By coincidence, he died on the 45th anniversary of his mission, just one day short of the anniversary of the date he landed on the Moon.

All 12 men who walked on the Moon are heroes. They risked their lives to go where no human had gone before, and our planet—our species—is the better for it. What Mitchell and his fellow astronauts did will forever be a part of history. Each mission was an amazing story, and I urge you to read about Apollo 14 (and also read Andy Chaikin’s fantastic A Man on the Moon, too, for insight into the Apollo program and the people involved).

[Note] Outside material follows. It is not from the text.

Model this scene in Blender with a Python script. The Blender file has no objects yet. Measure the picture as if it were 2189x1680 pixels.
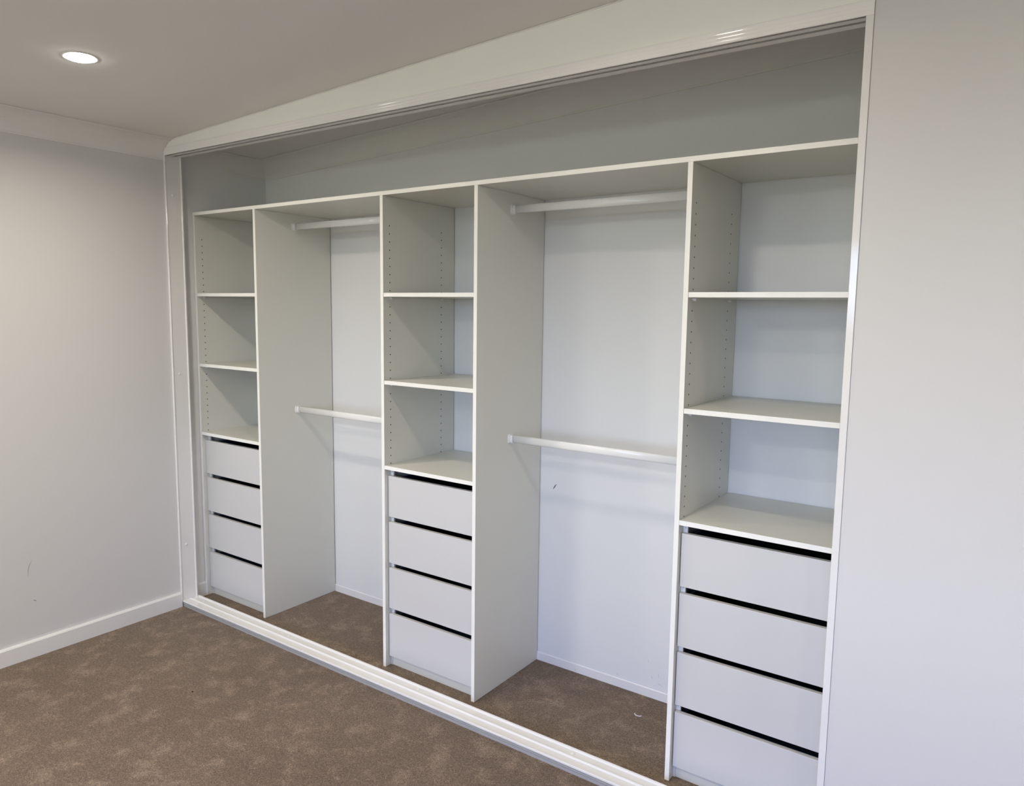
import bpy, bmesh, math, random
from mathutils import Matrix, Vector
random.seed(7)
S = bpy.context.scene
COL = S.collection

# ------------------------------------------------------------------ camera
cam = bpy.data.cameras.new('camera'); cam_o = bpy.data.objects.new('camera', cam); COL.objects.link(cam_o)
cam.sensor_fit = 'HORIZONTAL'; cam.sensor_width = 36.0
cam.lens = 1572.82 * 36.0 / 2189.0
cam.clip_start = 0.02
Rt = ((0.81613219, -0.57278223, -0.07647723), (0.57772647, 0.81165936, 0.08626246), (0.01266385, -0.11458449, 0.99333278))
cam_o.matrix_world = Matrix(((Rt[0][0], Rt[0][2], -Rt[0][1], 3.39007), (Rt[1][0], Rt[1][2], -Rt[1][1], -1.95490),
                             (Rt[2][0], Rt[2][2], -Rt[2][1], 1.51009), (0, 0, 0, 1)))
S.camera = cam_o

# ------------------------------------------------------------------ world, lights, exposure
W = bpy.data.worlds.new('world'); S.world = W; W.use_nodes = True
wn, wk = W.node_tree.nodes, W.node_tree.links
bg = wn['Background']; bg.inputs['Strength'].default_value = 10.1
tcw = wn.new('ShaderNodeTexCoord'); sep = wn.new('ShaderNodeSeparateXYZ'); wk.new(tcw.outputs['Generated'], sep.inputs['Vector'])
cr = wn.new('ShaderNodeValToRGB'); e = cr.color_ramp.elements      # ground below the horizon, hazy to blue sky above
mr = wn.new('ShaderNodeMapRange'); mr.inputs['From Min'].default_value = -1.0; wk.new(sep.outputs['Z'], mr.inputs['Value']); wk.new(mr.outputs['Result'], cr.inputs['Fac'])
SKY_C = (0.26, 0.44, 1.40); HAZE_C = (0.92, 1.07, 1.50); GROUND_C = (0.17, 0.165, 0.125)
e[0].position = 0.0; e[0].color = GROUND_C + (1,); e[1].position = 1.0; e[1].color = SKY_C + (1,)
for p_, c_ in ((0.488, GROUND_C), (0.503, HAZE_C), (0.555, HAZE_C), (0.64, SKY_C)):
    k_ = cr.color_ramp.elements.new(p_); k_.color = c_ + (1,)
wk.new(cr.outputs['Color'], bg.inputs['Color'])
S.view_settings.view_transform = 'Standard'; S.view_settings.look = 'None'
S.view_settings.gamma = 1.0; S.view_settings.use_curve_mapping = False
S.view_settings.exposure = 0.0

WIN = (2.1, 4.4, 0.70, 2.05)          # the room's window in the wall behind the camera: x0, x1, z0, z1
YF = -4.30                             # inner face of the wall behind the camera
XR = 4.95                              # inner face of the far right wall
win_light = bpy.data.lights.new('window_portal', 'AREA'); win_light.shape = 'RECTANGLE'   # guides the sky light in, gives none itself
win_light.size = WIN[1] - WIN[0]; win_light.size_y = WIN[3] - WIN[2]; win_light.cycles.is_portal = True
wl = bpy.data.objects.new('window_portal', win_light); COL.objects.link(wl)
wl.location = ((WIN[0] + WIN[1]) / 2, YF - 0.125, (WIN[2] + WIN[3]) / 2)
wl.rotation_euler = (math.radians(90), 0, 0)
DOWN_E = 5.6; DOWN_C = (1.0, 0.875, 0.73); FILL_E = 84.0

# ------------------------------------------------------------------ materials
def new_mat(name):
    m = bpy.data.materials.new(name); m.use_nodes = True
    return m, m.node_tree.nodes, m.node_tree.links, m.node_tree.nodes['Principled BSDF']
def coords(n, l, scale):
    tc = n.new('ShaderNodeTexCoord'); mp = n.new('ShaderNodeMapping'); mp.inputs['Scale'].default_value = scale
    l.new(tc.outputs['Object'], mp.inputs['Vector']); return mp.outputs['Vector']
def simple(name, col, rough, var=0.02, nscale=6.0, bump=0.0, bscale=200.0, spec=0.5):
    m, n, l, b = new_mat(name)
    v = coords(n, l, (1, 1, 1))
    nz = n.new('ShaderNodeTexNoise'); nz.inputs['Scale'].default_value = nscale; nz.inputs['Detail'].default_value = 3
    l.new(v, nz.inputs['Vector'])
    mx = n.new('ShaderNodeMix'); mx.data_type = 'RGBA'
    mx.inputs['A'].default_value = tuple(c * (1 - var) for c in col) + (1,); mx.inputs['B'].default_value = tuple(min(1, c * (1 + var)) for c in col) + (1,)
    l.new(nz.outputs['Fac'], mx.inputs['Factor']); l.new(mx.outputs['Result'], b.inputs['Base Color'])
    b.inputs['Roughness'].default_value = rough; b.inputs['Specular IOR Level'].default_value = spec
    if bump:
        n2 = n.new('ShaderNodeTexNoise'); n2.inputs['Scale'].default_value = bscale; n2.inputs['Detail'].default_value = 2
        l.new(v, n2.inputs['Vector'])
        bp = n.new('ShaderNodeBump'); bp.inputs['Strength'].default_value = bump; bp.inputs['Distance'].default_value = 0.001
        l.new(n2.outputs['Fac'], bp.inputs['Height']); l.new(bp.outputs['Normal'], b.inputs['Normal'])
    return m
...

To be fair, too, Mitchell will also be known for some of his more unconventional beliefs. For example, he was a vocal advocate in the UFO community. He believed that aliens were visiting Earth and that there’s a government conspiracy to cover it up. As you can imagine, he and I didn’t see eye to eye on that.

However, that doesn’t mean he believed in all conspiracies. I met Mitchell a few years ago at a gathering of space enthusiasts, and chatted with him briefly about people who believe the Apollo Moon landings were faked (I haven’t talked about it in a while, but a little while ago I wrote extensively on the subject). I asked him if he had ever run into Bart Sibrel, one of the biggest mouthpieces for that silly idea (yes, the guy Buzz Aldrin punched).

Mitchell laughed, and said that Sibrel came to his house on false pretenses (a Sibrel forte) and once inside started making accusations of fakery, demanding Mitchell swear on a Bible that he did in fact walk on the Moon. Mitchell told me he did swear on the Bible, and then said he immediately—and literally—kicked Sibrel out of his house.

That still makes me smile.

And a lot of people give Mitchell grief for conducting ESP experiments while on Apollo 14. That sort of thing was pretty popular in the late ’60s and early ’70s, and a lot of the experiments going on weren’t well conducted. Mind you, I don’t think such extrasensory powers exist; the evidence is at best very shaky and the cases that get popular tend to be fraudulent. However, I also have no problems in general testing such claims, and having three men out in space, tens or hundreds of thousands of kilometers from Earth does make for a decent control setting. I don’t really blame him for trying, even if he may have been biased toward believing in it.

My point? People are complicated. If there’s a bigger testament to the reality of the fields of science, mathematics, and engineering than walking on the Moon, then I’m unaware of it. But that didn’t prevent him from still having beliefs that were at odds with some the principles of those same fields. But in that sense he was no different than the rest of us. We all have them, to one degree or another.

I think it’s OK to remember that, especially when talking about the life and career of someone like Mitchell. It highlights the complex nature of how we think, of what makes us who we are. Of how it makes us human. Reflecting on ourselves is a natural response to hearing of someone’s death, and if his legacy is in part to remind us of what it means to be human, then that’s not such a bad one.

And one final note. Mitchell was the sixth human to step foot on the Moon. With his death, there are now only seven people alive who have left bootprints there. I hope that we see humans walking on the Moon once again, and soon; soon enough that the Apollo astronauts themselves can witness it. We owe them that much.